Saturday, April 16, 2005

Feser on Capitalism, Conservatism and Catholicism

Edward Feser has an interesting post on the Conservative Philosopher, "Capitalism, Conservatism and Catholicism." In it, he quotes Cardinal Ratzinger's writings in regards to fitness to recieve Holy Communion:
"Not all moral issues have the same moral weight as abortion and euthanasia. For example, if a Catholic were to be at odds with the Holy Father on the application of capital punishment or on the decision to wage war, he would not for that reason be considered unworthy to present himself to receive Holy Communion. While the Church exhorts civil authorities to seek peace, not war, and to exercise discretion and mercy in imposing punishment on criminals, it may still be permissible to take up arms to repel an aggressor or to have recourse to capital punishment. There may be a legitimate diversity of opinion even among Catholics about waging war and applying the death penalty, but not however with regard to abortion and euthanasia." [emphasis Edward's]

Cardinal Ratzinger's writings on this can be read in whole here. Cardinal Ratzinger also writes on those politicians that support abortion and euthanasia:
Regarding the grave sin of abortion or euthanasia, when a person’s formal cooperation becomes manifest (understood, in the case of a Catholic politician, as his consistently campaigning and voting for permissive abortion and euthanasia laws), his Pastor should meet with him, instructing him about the Church’s teaching, informing him that he is not to present himself for Holy Communion until he brings to an end the objective situation of sin, and warning him that he will otherwise be denied the Eucharist.
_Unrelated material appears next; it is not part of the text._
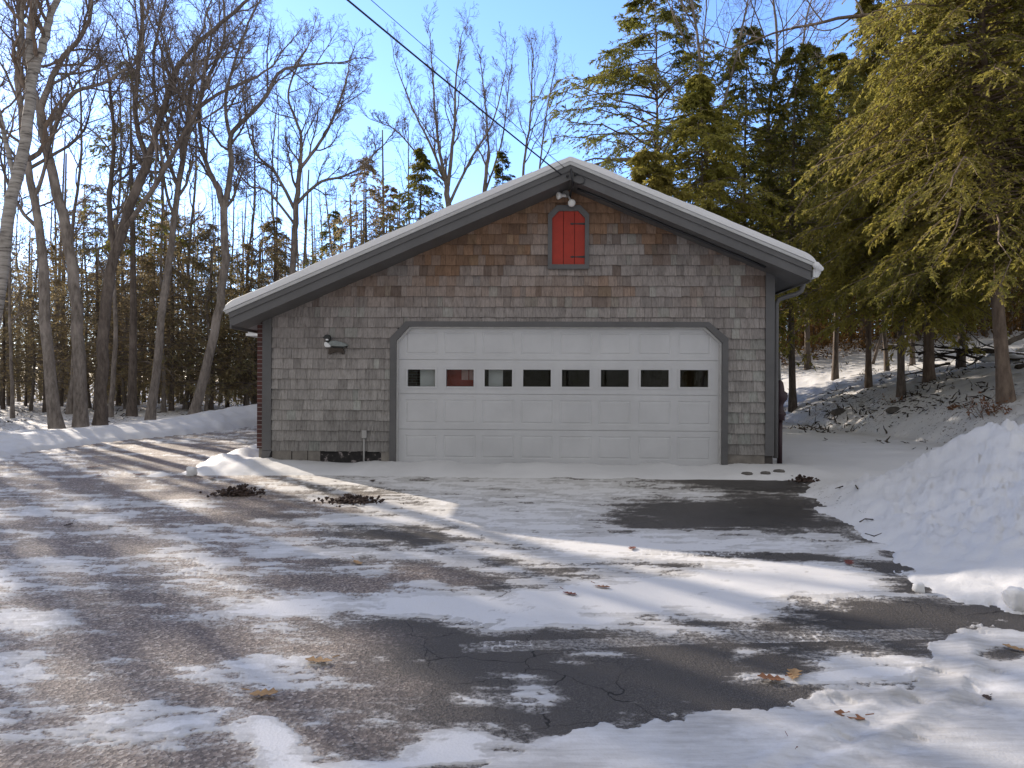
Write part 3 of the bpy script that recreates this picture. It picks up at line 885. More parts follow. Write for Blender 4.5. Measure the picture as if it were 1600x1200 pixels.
for s_ in range(4):
    z0, z1 = zl[s_] + 0.003, zl[s_ + 1] - 0.003
    edges = [dL] + [(wxs[i] + wxs[i + 1]) / 2 for i in range(7)] + [dR]
    for c_ in range(8):
        o_ = (edges[c_], z0, edges[c_ + 1], z1)
        cx = wxs[c_]
        hw = 0.247
        if s_ == 3: pz0, pz1 = z0 + 0.075, min(z1 - 0.12, iT - 0.055)
        elif s_ == 0: pz0, pz1 = z0 + 0.10, z1 - 0.085
        else: pz0, pz1 = z0 + 0.085, z1 - 0.085
        if s_ == 2:
            hw = 0.212; zc = fac(870, 591)[1] + 0.0015 * (c_ - 3.5); hh = 0.131
            p_ = (cx - hw - 0.028, zc - hh - 0.028, cx + hw + 0.028, zc + hh + 0.028)
            q_ = (cx - hw, zc - hh, cx + hw, zc + hh)
            ring(d, o_, yd, p_, yd); ring(d, p_, yd, p_, yd + 0.04)
            frames.append((p_, q_)); panes.append(q_)
        else:
            p_ = (cx - hw, pz0, cx + hw, pz1)
            g1 = (p_[0] + 0.010, p_[1] + 0.010, p_[2] - 0.010, p_[3] - 0.010)
            g2 = (g1[0] + 0.014, g1[1] + 0.014, g1[2] - 0.014, g1[3] - 0.014)
            g3 = (g2[0] + 0.012, g2[1] + 0.012, g2[2] - 0.012, g2[3] - 0.012)
            ring(d, o_, yd, p_, yd); ring(d, p_, yd, g1, yd + 0.006); ring(d, g1, yd + 0.006, g2, yd + 0.006); ring(d, g2, yd + 0.006, g3, yd - 0.001)
            d.add([(g3[0], yd - 0.001, g3[1]), (g3[2], yd - 0.001, g3[1]), (g3[2], yd - 0.001, g3[3]), (g3[0], yd - 0.001, g3[3])], [(0, 1, 2, 3)])
    ring(d, (dL, z0, dR, z1), yd, (dL, z0, dR, z1), yd + 0.04)
door = d.build('garage_door', M['door'], garage)
ds = MB()
for s_ in range(4):
    z0, z1 = zl[s_], zl[s_ + 1]
    if s_ == 2:
        zc = fac(870, 591)[1]
        ds.box((dL, yd + 0.02, z0), (dR, yd + 0.045, zc - 0.16)); ds.box((dL, yd + 0.02, zc + 0.16), (dR, yd + 0.045, z1))
        ed = [dL] + [v_ for x_ in wxs for v_ in (x_ - 0.24, x_ + 0.24)] + [dR]
        for k in range(0, len(ed), 2): ds.box((ed[k], yd + 0.02, zc - 0.16), (ed[k + 1], yd + 0.045, zc + 0.16))
    else:
        ds.box((dL, yd + 0.02, z0), (dR, yd + 0.045, z1))
ds.build('door_core', M['stop'], door)
ws = MB(); ws.box((dL, yd - 0.006, -0.04), (dR, yd + 0.045, 0.0115)); ws.build('bottom_seal', M['iron'], door)
for (p_, q_) in frames:
    fmb = MB()
    ring(fmb, p_, yd - 0.010, q_, yd - 0.010); ring(fmb, p_, yd + 0.0, p_, yd - 0.010)
    ring(fmb, q_, yd - 0.010, (q_[0] + .004, q_[1] + .004, q_[2] - .004, q_[3] - .004), yd + 0.012)
    fmb.build('window_frame', M['door'], door)
for q_ in panes:
    g = MB(); g.add([(q_[0], yd + 0.011, q_[1]), (q_[2], yd + 0.011, q_[1]), (q_[2], yd + 0.011, q_[3]), (q_[0], yd + 0.011, q_[3])], [(0, 1, 2, 3)])
    g.build('window_pane', M['glass'], door)

# red hatch in the gable
hiL, hiR = fac(862.5, 370)[0], fac(913.5, 370)[0]; hiB, hiT = fac(888, 414)[1], fac(888, 331)[1]
hc = fac(873, 370)[0] - hiL
ho = [(hoL, hoB), (hoL, hoT - 0.135), (hoL + 0.135, hoT), (hoR - 0.135, hoT), (hoR, hoT - 0.135), (hoR, hoB)]
hi = [(hiL, hiB), (hiL, hiT - 0.105), (hiL + hc, hiT), (hiR - hc, hiT), (hiR, hiT - 0.105), (hiR, hiB)]
w = MB()
for i in range(6):
    j = (i + 1) % 6
    w.prism([ho[i], ho[j], hi[j], hi[i]], -0.06, 0.0)
w.build('hatch_frame', M['trim'], garage)
w = MB()
bx = [hiL, hiL + (hiR - hiL) * 0.35, hiL + (hiR - hiL) * 0.69, hiR]
for i in range(3):
    a, b_ = bx[i] + (0.004 if i else -0.004), bx[i + 1] - (0.004 if i < 2 else -0.004)
    if i == 0: pts = [(a, hiB - .004), (b_, hiB - .004), (b_, hiT + .004), (hiL + hc, hiT + .004), (a, hiT - 0.103)]
    elif i == 2: pts = [(a, hiB - .004), (b_, hiB - .004), (b_, hiT - 0.103), (hiR - hc, hiT + .004), (a, hiT + .004)]
    else: pts = [(a, hiB - .004), (b_, hiB - .004), (b_, hiT + .004), (a, hiT + .004)]
    w.prism(pts, -0.030, -0.004)
hatch = w.build('hatch_door', M['red'], garage)
for yy in (350.5, 402):
    zz_ = fac(900, yy)[1]; x0 = fac(891, yy)[0]
    w = MB()
    w.prism([(x0, zz_ - 0.008), (x0 + 0.03, zz_ - 0.016), (x0 + 0.06, zz_ - 0.006), (hiR + 0.01, zz_ - 0.017), (hiR + 0.01, zz_ + 0.017), (x0 + 0.06, zz_ + 0.006), (x0 + 0.03, zz_ + 0.016), (x0, zz_ + 0.008)], -0.038, -0.0302)
    w.build('strap_hinge', M['iron'], hatch)

# flood light: plate, two bulb lamps
fl = MB()
c0 = fac(884, 304); fl.lathe([(0.0, -0.066), (0.05, -0.066), (0.055, -0.05), (0.055, -0.024)], (c0[0], 0, c0[1]), 14, 'y')
ends = (fac(872.5, 305, 0.18), fac(893.5, 316, 0.2))
fl.tube([(c0[0], -0.06, c0[1]), (ends[0][0] + 0.05, -0.10, ends[0][1] + 0.01)], 0.016)
fl.tube([(c0[0] + 0.01, -0.06, c0[1]), (ends[1][0], -0.10, ends[1][1] + 0.04)], 0.016)
flo = fl.build('flood_light', M['greybox'], garage, True)
for (e, dr) in ((ends[0], Vector((-0.9, -0.45, -0.1))), (ends[1], Vector((0.1, -0.9, -0.5)))):
    b_ = MB(); b_.lathe([(0.018, -0.12), (0.022, -0.07), (0.036, -0.04), (0.056, -0.006), (0.058, 0.006), (0.045, 0.018), (0.02, 0.026), (0.0, 0.027)], (0, 0, 0), 16)
    bo = b_.build('lamp', M['lampglass'], flo, True)
    bo.location = (e[0], -0.16, e[1]); bo.rotation_euler = dr.to_track_quat('Z', 'Y').to_euler()

# outlet box and conduit
w = MB(); xa = fac(570.5, 680)[0]
w.box((xa - 0.037, -0.075, fac(570, 684)[1]), (xa + 0.037, -0.024, fac(570, 672)[1]))
cb = w.build('outlet_box', M['greybox'], garage, bevel=0.006)
w = MB(); w.tube([(xa - 0.003, -0.05, fac(570, 684)[1]), (xa - 0.006, -0.05, -0.05)], 0.014, 10); w.build('conduit', M['greybox'], cb, True)

# roof: deck edge, fascia, soffit
Y0, Y1 = -OV, DEPTH + 0.35
xl, xr_ = AL[0], AR[0]
r = MB()
r.prism([(xl, AL[1]), (AP[0], AP[1]), (xr_, AR[1]), (xr_, AR[1] + 0.045), (AP[0], AP[1] + 0.05), (xl, AL[1] + 0.045)], Y0 - 0.02, Y1)
roof = r.build('roof', M['drip'], garage)
for (xa_, xb_, z_) in ((xl + 0.045, AP[0], 0), (AP[0], xr_ - 0.03, 0)):
    fz = roofz
    w = MB()
    w.prism([(xa_, fz(xa_) - 0.001), (xb_, fz(xb_) - 0.001), (xb_, fz(xb_) - 0.08), (xa_, fz(xa_) - 0.08)], Y0, Y0 + 0.055)
    w.prism([(xa_, fz(xa_) - 0.0805), (xb_, fz(xb_) - 0.0805), (xb_, fz(xb_) - FH), (xa_ + (0.06 if xa_ < 0 else 0), fz(xa_ + (0.06 if xa_ < 0 else 0)) - FH), (xa_, fz(xa_) - FH + 0.03)], Y0 + 0.022, Y0 + 0.055)
    w.build('rake_fascia', M['trim'], garage)
w = MB()
w.prism([(xl + 0.06, under(xl + 0.06)), (AP[0], under(AP[0])), (xr_ - 0.04, under(xr_ - 0.04)), (xr_ - 0.04, under(xr_ - 0.04) + 0.02), (AP[0], under(AP[0]) + 0.02), (xl + 0.06, under(xl + 0.06) + 0.02)], Y0 + 0.056, 0.0)
w.build('rake_soffit', M['trim'], garage)
w = MB()
w.prism([(xl + 0.06, under(xl + 0.06)), (WL - 0.06, under(WL - .06)), (WL - 0.06, under(WL - .06) + 0.02), (xl + 0.06, under(xl + 0.06) + 0.02)], 0.001, Y1 - 0.02)
w.build('eave_soffit', M['soffit'], garage)
w = MB(); w.box((xl + 0.03, Y0 + 0.056, AL[1] - FH - 0.0), (xl + 0.058, Y1 - 0.02, AL[1] + 0.0)); w.build('eave_fascia', M['trim'], garage)
w = MB()
w.prism([(WR + 0.005, under(WR + .005)), (xr_ - 0.04, under(xr_ - .04)), (xr_ - 0.04, under(xr_ - .04) + 0.02), (WR + 0.005, under(WR + .005) + 0.02)], 0.001, Y1 - 0.02)
w.build('eave_soffit', M['trim'], garage)
w = MB(); w.box((xr_ - 0.038, Y0 + 0.056, AR[1] - FH), (xr_ - 0.012, Y1 - 0.02, AR[1] - 0.001)); w.build('eave_fascia', M['trim'], garage)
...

Ted Kennedy and John Kerry better hope that Cardinal Ratzinger doesn't become the next pope (which, according to many, is a distinct possibility--the NYT is planning a story on it tomorrow, according to Drudge). Those that fervently promote the legalization of abortion should also be wary of the repercussions:
A Catholic would be guilty of formal cooperation in evil, and so unworthy to present himself for Holy Communion, if he were to deliberately vote for a candidate precisely because of the candidate’s permissive stand on abortion and/or euthanasia. When a Catholic does not share a candidate’s stand in favour of abortion and/or euthanasia, but votes for that candidate for other reasons, it is considered remote material cooperation, which can be permitted in the presence of proportionate reasons.

Feser also writes on the seeming Catholic hostility to capitalism:
Regarding capitalism, it is important to remember that even Pius XI, who was perhaps more critical of existing capitalist societies than any other pope, said in Quadragesimo Anno both that the capitalist system “is not to be condemned in itself” and that “no one can be at the same time a sincere Catholic and a true socialist.” Leo XIII, who in Rerum Novarum inaugurated modern Catholic social teaching, also excoriated socialism as intrinsically unjust, defended a natural right to private property on the basis of arguments that echo those of John Locke, condemned high levels of taxation as a violation of private property rights, rejected equality per se as incompatible with the natural order, and expressed reservations about governmental action as a means of remedying the plight of impoverished workers. And John Paul II, in Centesimus Annus, went farther than any of his predecessors in acknowledging the superiority of the free market as a means of generating wealth, the legitimacy of profits, and the dangers inherent in the welfare state.